Schafft eine Partei diesmal die absolute Mehrheit der Mandate?
Das halte ich nach dem augenblicklichen Stand der Dinge für eher unwahrscheinlich. Dem Vernehmen nach hat Samaras den frühestmöglichen Wahltermin gewählt, um seinem Koalitionspartner, den Pasok-Sozialisten unter Evangelos Venizelos, die bei den Europawahlen nur noch acht Prozent der Stimmen erhalten haben, einen Vorteil zu verschaffen, sollte Ex-Premier Georgios Papandreou, so wie kolportiert wird, in diesen Tagen eine neue Partei gründen und damit die Pasok spalten.
Zu Beginn der Griechenland-Krise gingen die sogenannten Wutbürger auf die Straße. Wie ist die Gemütslage der Griechen heute? Welche Gefühle herrschen derzeit vor?

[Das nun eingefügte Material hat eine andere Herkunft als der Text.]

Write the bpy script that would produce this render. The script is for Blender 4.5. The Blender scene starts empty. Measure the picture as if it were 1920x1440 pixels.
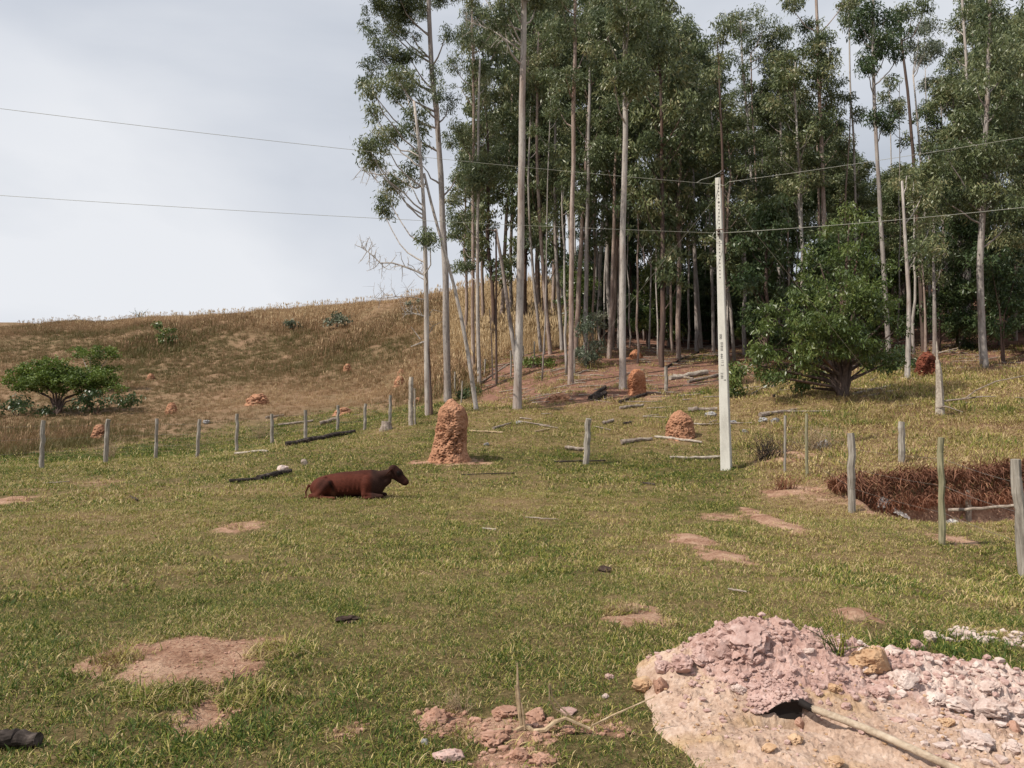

Die Griechen haben Angst, andere sind optimistisch. Die Angst, aber auch die Wut, ist der Erschöpfung gewichen. Viele Griechen sind nach so vielen Sparpaketen einfach müde.
Zur Person
Nikos
Marantzidis,
48, Professor der Politikwissenschaften an der Universität Makedonien in Thessaloniki, ist einer der renommiertesten Wahl- und Meinungsforscher in Griechenland. Unter seiner Leitung führt die Universität Makedonien regelmäßig
repräsentative Umfragen durch. Sie werden in der angesehenen
griechischen Tageszeitung "Kathimerini" und dem privaten Fernsehsender Skai TV veröffentlicht.